To be fair, SL wasn’t just bad: it was a disaster. SL literally took decades of lore and tried to subvert them without any care or love for the original material.
JUST BAD YOU SAY?! - sorry I got carried away
Out of the top of my head:
it rewrote the cosmic chart again with game-changers like the First Ones (another layer of divine beings as if we did not have enough);
destroyed the idea of afterlives and azerothian religions;
Whatever thing was that the helm of domination arc
Retconned the nathrezim, destroyed a lot of the Scourge’s lore, now it was all part of the Jailer’s plan somehow. What is the relationship between the Legion and the Jailer, seeing how they are kinda stepping on each other’s masterplans here? Not explained ONE BIT.
It introduced the Jailer who tried to sell a big chess plan that had no sense and each detail is a masterpiece of a nonsensical disaster (oh, Icecrown’s machines were meant to carry anima to Torghast cool, but mr Jailer you’ve left Torghast, the place we raided in the previous patch, and reached the First Ones’ main temple, how the heck does the anima go from Torghast to the Sepulcher? HUH?!)
And all of the established character arcs were a swing and a miss*:
Whatever the heck was the night elf / night warrior dragonball arc.
The Sylvanas “I will never serve” arc,
Anduin mind control arc, who did evil actions against his will that ended up having no consequences aside from him doubting himself (just like in Legion).
Jaina having no arc whatsoever and just carrying the player everytime she was on the screen
Thrall and Baine… were there, also.
The only three characters who had something of a decent arc were: Ysera, Uther, and Denathrius.
I am placing the last one out of popularity because frankly I can’t stand Revendreth, Blizz can’t sell me that place as a working afterlife, sorry, and not a single being of the “Pantheon of Death” looks remotely like a god-like being. Denathrius is funny but come on, if anything he looks like a downgrade from dreadlords (smaller, more humanoid, no wings etc).
I also find the whole original denizens needing anima kind of bad, and gives me the vibe of the most soul-deprived, uninspired clockwork universe I have ever seen.
Huh. With what out of the way…
On top of that, it really did not do away with dailies.
The system was still incredibly bad: it forced you to pick a covenant and farm it massively. For example. In order to get good, you had to empower your covenant’s soulmates or whatever they were called, which was an awful obscure feature that hugely impacted on a character’s performance, and that literally nobody wanted in the game; and after initially stating that Covenant renown would not be needed, they ended up having it increase your STA, which you would require for high end game activities.

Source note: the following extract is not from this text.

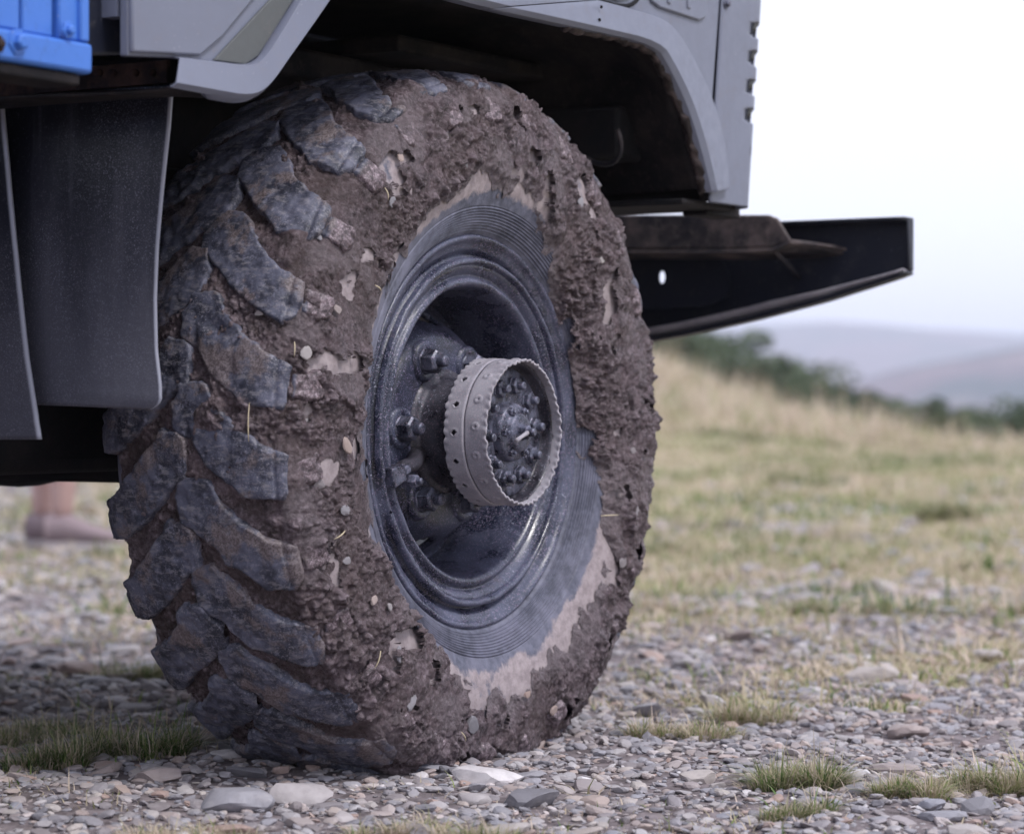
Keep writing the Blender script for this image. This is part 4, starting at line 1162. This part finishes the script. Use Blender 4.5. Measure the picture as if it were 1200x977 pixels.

Shadowlands absolutely kept borrowed power, it just made it less obvious.
I’d like to say I watched the BFA intro cinematic, blacked out, and woke up going to the Dragon Isles.
That’d be the preferable option.
But hey.
Like I said, in a way because it was ‘Meh’ from start to finish, SL is Bad™. BUT BFA is almost, kind of, worse for starting with Potential and an OK enough concept (Between Genn and some members of the Horde, there was plenty of excuse-looking for another war, and they could have tied it into the Old Gods better and made it work) and then absolutely dumpstering even that possibility after about 1/3 of the way through, and committing mass character Assassination.
Again.
TWW has had a number of systems - the Ring, the Belt, Corruptions that are kind of secondary borrowed power similar to Artifacts/Azerite/Corruptions. That said, they’re comparatively they’re much much less impactful and can be maxed out trivially with even very casual play.
As far as I can tell, the “borrowed power” of those systems is relatively minor and used exclusively as a method of catching up to more dedicated players in the .5 and .7 content lulls. From my personal experience, they confer very little advantage when the next major content patch comes around.
It’s borrowed power as a spice, instead of the Legion, BFA and Shadowlands approach of borrowed power as the entire dish.
" there must always be a lich king " was always silly.
Mindless Undead aren’t that big of a threat. How are they going to swim from Northrend to Kalimdor or EK? How are they going to build siege weapons or structures?
We already bruteforced our way through Northrend, it’s totally unbelievable we’d lose to a mindless Scourge
As others have already said, the systems and borrowed powers are minimal but it is back in some form.
What is more concerning in my eyes is the general scarcity of the currencies and reputation… At least for a time.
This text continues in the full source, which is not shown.